My concern is that my mum, say, who has lives in a now fashionable and expensive (per square foot) seaside town might be forced to move from the (not large but not small) house in which she has lived for 30 years.
ChrisC, the rate would be whatever is fiscally neutral to replace that list of taxes I mentioned.
So as at today's date it would be just under 1%. If house prices fall by a third, then the fiscally neutral rate would be 1.5% and so on.
And of course, pensioners would not have to pay up front, they will be able to roll up PPT (at low or no interest) to be repaid on next transfer (death or sale) which is why Inheritance Tax has to go, to make it as fair as possible.
Or if they are prepared to haggle, they can ask their heirs to pay it in exchange for one day inheriting the house, and so on.
"average value for his postcode times plot size in square yards"
I like the sound of "plot size" as I live in a 6 storey house...again, though, does this mean that a house with a garden twice the size of the neighbour's would pay (circa) twice as much even though the market value of the houses might not vary much at all?
And why, if such a good idea, wait until the bottom of the market (assuming you know when that is at the time!) to implement?
1. That's the beauty of the system - people in flats would pay relatively small amounts, but flats are, in environmental terms, the best kind of housing.
2. And vice versa for somebody with a large garden. If the extra bit of garden is not adding value, then you should squeeze another house onto it.
3. Heaven knows why they don't do it. But we LVT-ers do take heart from the fact they have it in Northern Ireland (albeit without the rolling revaluations).
4. You can easily tell the bottom of the property market - it's when prices fall to about 3 times average earnings, as has happened three times since the early 1950s (follow the second link in my post).
5. And we can't do it now, because prices are going to fall, and people will blame it on the PPT, thus getting it a bad rep from the start.
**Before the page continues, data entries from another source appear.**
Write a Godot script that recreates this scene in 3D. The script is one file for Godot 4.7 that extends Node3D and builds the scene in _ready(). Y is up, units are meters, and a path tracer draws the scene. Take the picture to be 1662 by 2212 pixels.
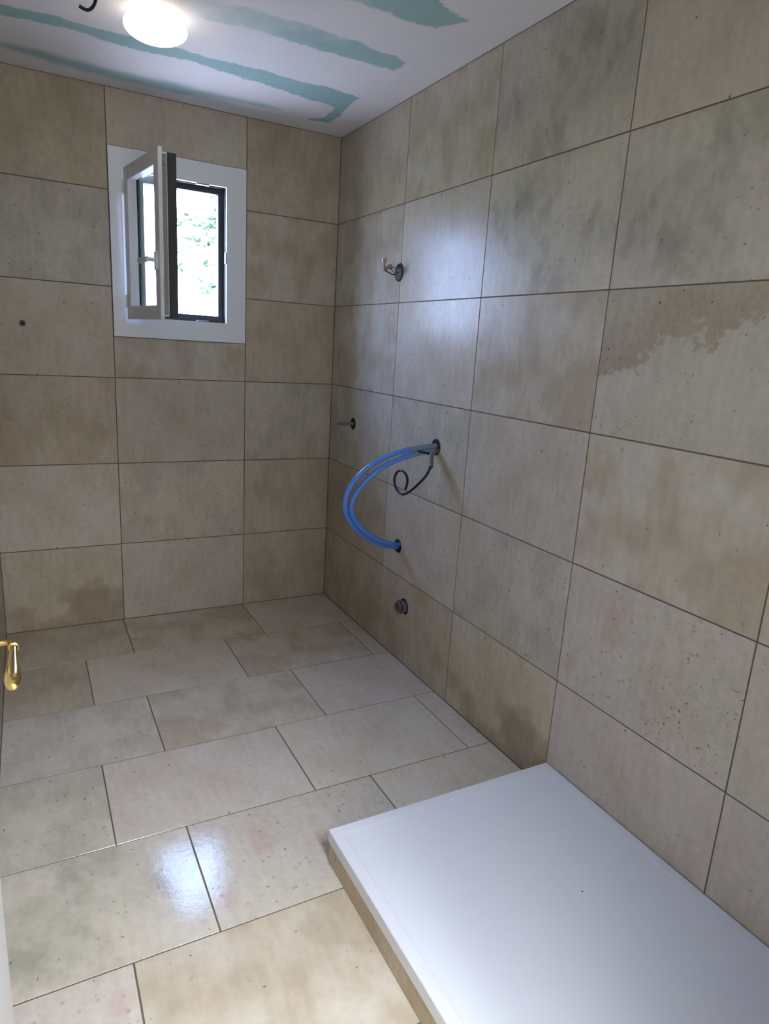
extends Node3D
# A freshly tiled bathroom: y up, metres. Back wall face z = 0, right wall face x = 0, floor y = 0.

const H := 2.374
const XL := -1.589
const ZN := 3.085
const T := 0.008          # tile thickness
const GR := 0.0016        # how far the grout lies back
const J := 0.0019         # half of a joint
var M := {}
var rng := RandomNumberGenerator.new()
var taken := {}


# ---------------------------------------------------------------- naming and committing
func numbered(n: String) -> String:
	if not taken.has(n):
		taken[n] = 0
		return n
	taken[n] += 1
	return "%s_%03d" % [n, taken[n]]


func base_of(p: Node) -> Vector3:
	return p.get_meta("base") if p.has_meta("base") else Vector3.ZERO


func obj(called: String, mesh, mat: Material, parent: Node = null) -> MeshInstance3D:
	var o := MeshInstance3D.new()
	o.mesh = mesh.commit() if mesh is SurfaceTool else mesh
	o.material_override = mat
	if parent == null:
		o.name = numbered(called)
		add_child(o)
	else:
		o.name = called
		parent.add_child(o, true)
		o.position = -base_of(parent)
	return o


func tag(o: Node, label: String, category: String, group := "") -> Node:
	o.set_meta("label", label)
	o.set_meta("category", category)
	if group:
		o.set_meta("group", group)
	return o


func thing(called: String, label: String, category: String, at := Vector3.ZERO) -> Node3D:
	var o := Node3D.new()
	o.name = numbered(called)
	add_child(o)
	o.position = at
	o.set_meta("base", at)
	return tag(o, label, category)


func structure(o: Node, label: String, category: String) -> Node:
	o.set_meta("kind", "structure")
	return tag(o, label, category)


# ---------------------------------------------------------------- shapes
func begin() -> SurfaceTool:
	var st := SurfaceTool.new()
	st.begin(Mesh.PRIMITIVE_TRIANGLES)
	return st


func tri(st: SurfaceTool, p: Array, n: Array, uv: Array) -> void:
	# p counter-clockwise seen from outside; Godot wants clockwise
	for k in [0, 2, 1]:
		st.set_normal(n[k])
		st.set_uv(uv[k])
		st.add_vertex(p[k])


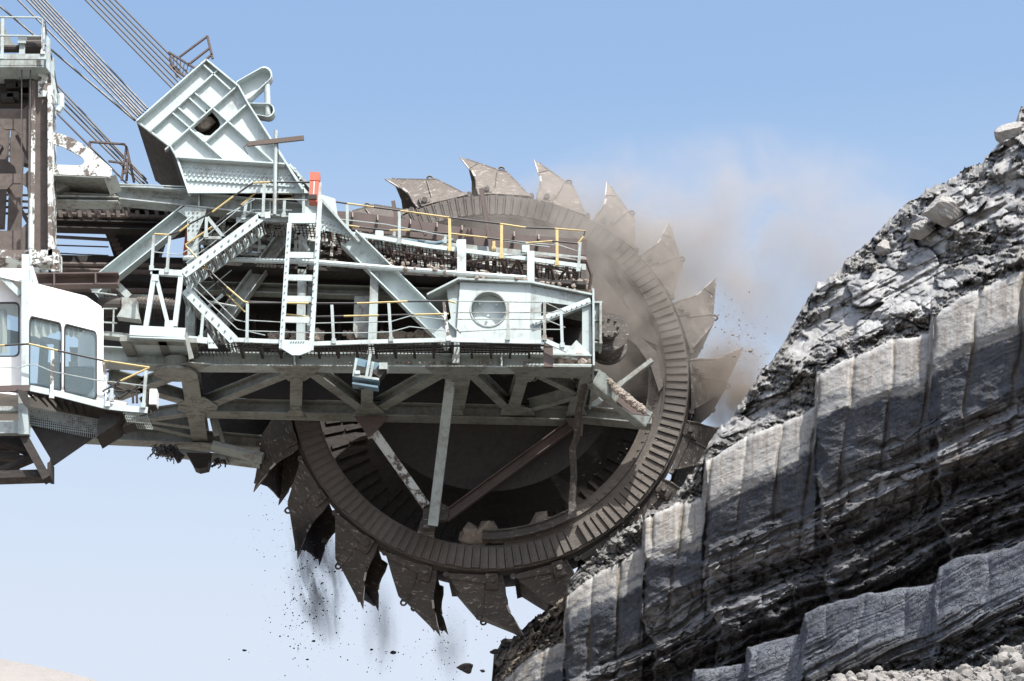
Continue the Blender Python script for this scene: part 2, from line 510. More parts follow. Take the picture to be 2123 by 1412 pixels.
# ------------------------------------------------------------------ the coal face on the right
CREST = [(990, 1480), (1012, 1440), (1019, 1412), (1024, 1352), (1040, 1335), (1065, 1318), (1090, 1300), (1120, 1272), (1150, 1250), (1168, 1232), (1178, 1212), (1192, 1188), (1205, 1163), (1228, 1150), (1262, 1122), (1300, 1095), (1345, 1060), (1385, 1040), (1405, 1020), (1430, 985), (1452, 950), (1470, 915), (1500, 880), (1520, 860), (1540, 828), (1565, 795), (1578, 765), (1605, 742), (1622, 715), (1635, 690), (1655, 655), (1672, 625), (1692, 590), (1715, 575), (1745, 560), (1752, 540), (1790, 510), (1815, 485), (1840, 460), (1880, 425), (1905, 405), (1920, 392), (1960, 375), (2000, 350), (2035, 340), (2060, 310), (2075, 290), (2085, 265), (2105, 258), (2115, 228), (2140, 205), (2200, 150), (2300, 90)]
L1P = [(990, 1490), (1020, 1425), (1060, 1398), (1108, 1352), (1168, 1332), (1174, 1240), (1200, 1215), (1330, 1135), (1336, 1078), (1400, 1045), (1455, 1032), (1463, 958), (1545, 908), (1600, 885), (1688, 848), (1693, 782), (1750, 748), (1850, 705), (1926, 692), (1933, 655), (2000, 610), (2123, 560), (2300, 490)]
L3P = [(990, 1700), (1340, 1560), (1430, 1430), (1438, 1388), (1545, 1376), (1550, 1337), (1660, 1312), (1668, 1272), (1700, 1254), (1800, 1227), (1940, 1207), (1945, 1177), (1975, 1157), (2100, 1132), (2123, 1118), (2300, 1070)]
STEPS = [1171, 1333, 1459, 1690, 1929, 2140]
def interp(poly, x):
    return np.interp(x, [p[0] for p in poly], [p[1] for p in poly])
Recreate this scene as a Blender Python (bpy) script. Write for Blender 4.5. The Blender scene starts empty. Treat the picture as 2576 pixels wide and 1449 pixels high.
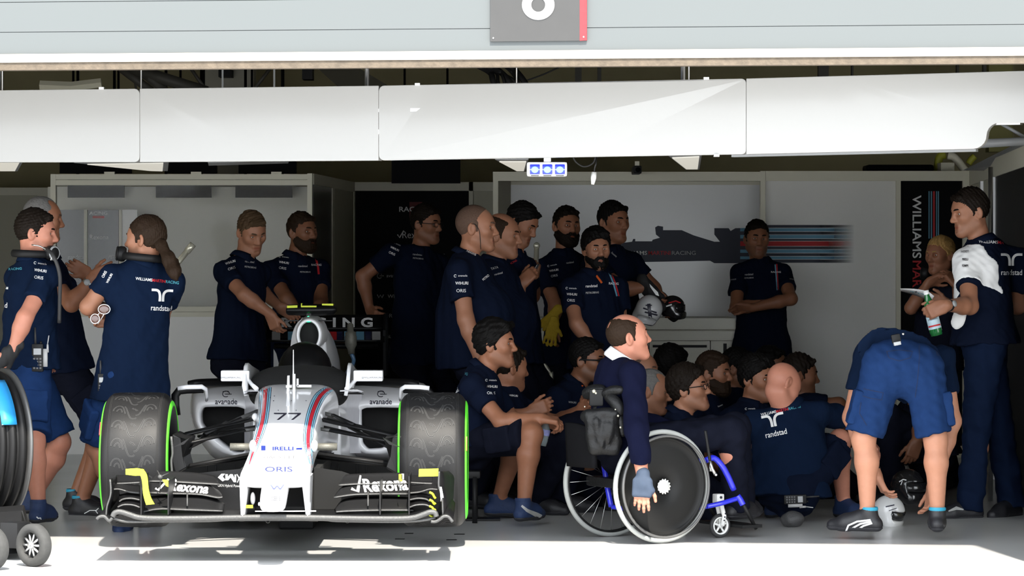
import bpy, bmesh, math, random
import numpy as np
from mathutils import Vector, Matrix
from mathutils.bvhtree import BVHTree
random.seed(7)
SC = bpy.context.scene
COL = SC.collection
F, CX, YH, CH = 8350.0, 1288.0, 660.0, 1.40     # focal length in pixels of the 2576x1449 frame, horizon row, camera height

def at(px, py, Y):
    """world point at depth Y that the camera sees at pixel (px, py)"""
    return np.array([(px - CX) * Y / F, Y, CH - (py - YH) * Y / F])

def V3(*a): return np.array(a, float)
def nrm(v):
    n = np.linalg.norm(v); return v / n if n > 1e-9 else v
ZUP = V3(0, 0, 1)

# ------------------------------------------------------------------ materials
def srgb(r, g, b):
    f = lambda c: (c / 255 / 12.92) if c / 255 <= .04045 else ((c / 255 + .055) / 1.055) ** 2.4
    return (f(r), f(g), f(b))
MATS = {}
def mat(name, col, rough=.5, metal=0., var=.06, vscale=40., bump=0., bscale=120., spec=.5, coat=0., emit=None, estr=0., alpha=1., trans=0., ior=1.45, sheen=0., attr=None, sss=0.):
    if name in MATS: return MATS[name]
    m = bpy.data.materials.new(name); m.use_nodes = True
    nt = m.node_tree; N = nt.nodes; L = nt.links
    b = N['Principled BSDF']
    tc = N.new('ShaderNodeTexCoord')
    nz = N.new('ShaderNodeTexNoise'); nz.inputs['Scale'].default_value = vscale; nz.inputs['Detail'].default_value = 3
    L.new(tc.outputs['Object'], nz.inputs['Vector'])
    mx = N.new('ShaderNodeMix'); mx.data_type = 'RGBA'
    c = Vector(col[:3])
    mx.inputs['A'].default_value = (*(c * (1 - var)), 1); mx.inputs['B'].default_value = (*[min(1, x) for x in c * (1 + var)], 1)
    L.new(nz.outputs['Fac'], mx.inputs['Factor'])
    out = mx.outputs['Result']
    if attr:                                   # a second colour by vertex attribute (lips with the mouth crease shade, stubble)
        for an, ac, st in attr:
            at_ = N.new('ShaderNodeAttribute'); at_.attribute_name = an
            mu = N.new('ShaderNodeMath'); mu.operation = 'MULTIPLY'; mu.inputs[1].default_value = st
            L.new(at_.outputs['Fac'], mu.inputs[0])
            m2 = N.new('ShaderNodeMix'); m2.data_type = 'RGBA'
            L.new(mu.outputs[0], m2.inputs['Factor']); L.new(out, m2.inputs['A']); m2.inputs['B'].default_value = (*ac, 1)
            out = m2.outputs['Result']
    L.new(out, b.inputs['Base Color'])
    b.inputs['Roughness'].default_value = rough; b.inputs['Metallic'].default_value = metal
    b.inputs['Specular IOR Level'].default_value = spec; b.inputs['IOR'].default_value = ior
    b.inputs['Coat Weight'].default_value = coat; b.inputs['Coat Roughness'].default_value = .08
    b.inputs['Alpha'].default_value = alpha; b.inputs['Transmission Weight'].default_value = trans
    b.inputs['Sheen Weight'].default_value = sheen
    if sss:
        b.inputs['Subsurface Weight'].default_value = sss; b.inputs['Subsurface Radius'].default_value = (.012, .005, .003); b.inputs['Subsurface Scale'].default_value = 1
    if emit:
        b.inputs['Emission Color'].default_value = (*emit, 1); b.inputs['Emission Strength'].default_value = estr
    if bump:
        n2 = N.new('ShaderNodeTexNoise'); n2.inputs['Scale'].default_value = bscale; n2.inputs['Detail'].default_value = 4
        L.new(tc.outputs['Object'], n2.inputs['Vector'])
        bp = N.new('ShaderNodeBump'); bp.inputs['Strength'].default_value = bump; bp.inputs['Distance'].default_value = .01
        L.new(n2.outputs['Fac'], bp.inputs['Height']); L.new(bp.outputs['Normal'], b.inputs['Normal'])
    MATS[name] = m
    return m

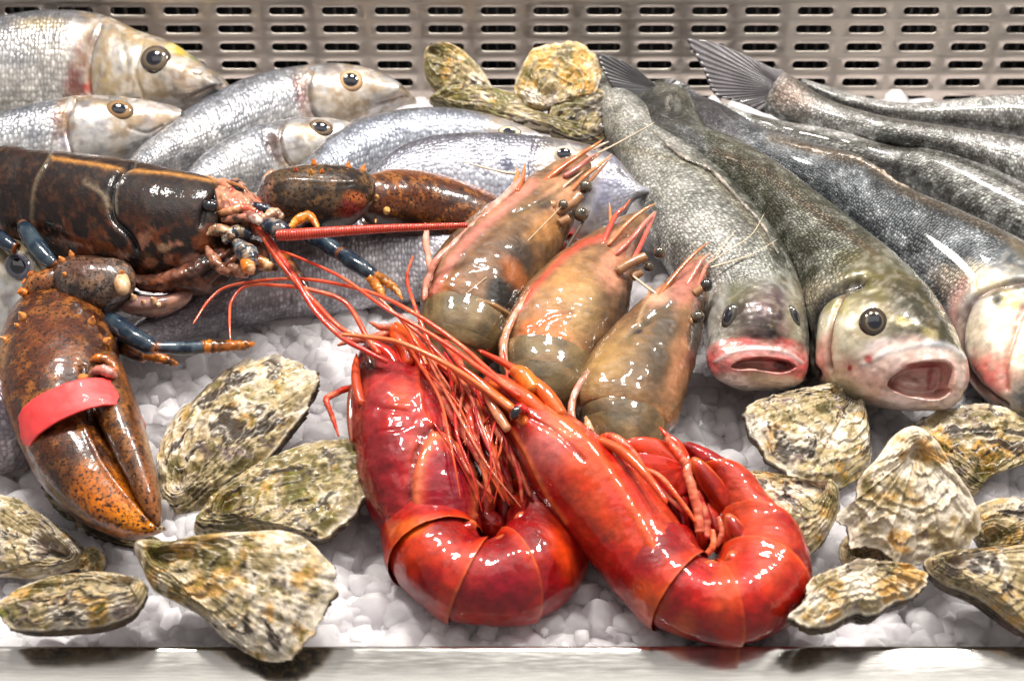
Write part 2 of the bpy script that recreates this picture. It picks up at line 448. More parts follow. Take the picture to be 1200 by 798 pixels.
def ice_mat(name, trl, rough):
    m, nt, b = new_mat(name); co = objco(nt)
    f = noise(nt, co, 45, 4, .6)
    c = ramp(nt, f, [(.3, (.955, .935, .95)), (.7, (.99, .98, .985))])
    nt.links.new(c, b.inputs['Base Color'])
    b.inputs['Roughness'].default_value = rough; b.inputs['IOR'].default_value = 1.31
    n1 = bump(nt, noise(nt, co, 130, 4, .6), .4, .0016); nt.links.new(n1, b.inputs['Normal'])
    tr = N(nt, 'ShaderNodeBsdfTranslucent'); nt.links.new(c, tr.inputs['Color']); nt.links.new(n1, tr.inputs['Normal'])
    gl = N(nt, 'ShaderNodeBsdfRefraction'); gl.inputs['IOR'].default_value = 1.15; gl.inputs['Roughness'].default_value = .25; nt.links.new(c, gl.inputs['Color'])
    m1 = N(nt, 'ShaderNodeMixShader'); m1.inputs[0].default_value = trl
    nt.links.new(b.outputs[0], m1.inputs[1]); nt.links.new(tr.outputs[0], m1.inputs[2])
    out = [n for n in nt.nodes if n.type == 'OUTPUT_MATERIAL'][0]
    if trl > .3:
        m2 = N(nt, 'ShaderNodeMixShader')
        k = ramp(nt, noise(nt, co, 60, 2, .5), [(.4, (.05,)*3), (.65, (.28,)*3)]); nt.links.new(k, m2.inputs[0])
        nt.links.new(m1.outputs[0], m2.inputs[1]); nt.links.new(gl.outputs[0], m2.inputs[2]); nt.links.new(m2.outputs[0], out.inputs[0])
    else: nt.links.new(m1.outputs[0], out.inputs[0])
    return m
M_icebed = ice_mat('packed_ice', .05, .3)
M_ice = ice_mat('crushed_ice', .62, .18)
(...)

Interestingly, after they announced it was coming in in Northern Ireland, prices rose at the fastest rate in the whole of Europe
Mark, you're being naive.
Socialism poisons everything, so in the event of such a system being adopted in the UK, it wouldn't be fiscally neutral: it would be carefully biassed to favour Labour-voting areas, and would be used as (yet another) cosh to attack the middle class.
I favour keeping things as they are, because any new system is boud to be worse, perhaps much worse.
it would be carefully biassed to favour Labour-voting areas, and would be used as (yet another) cosh to attack the middle class
Labour councils spend twice as much as Lib Dem or Tory ones, yet their Council Tax is lower. Why? Because Nulab central government gives them far more central grants, which make up 80% of local government spending (if you include Business Rates).
I don't see how it would be any worse than that!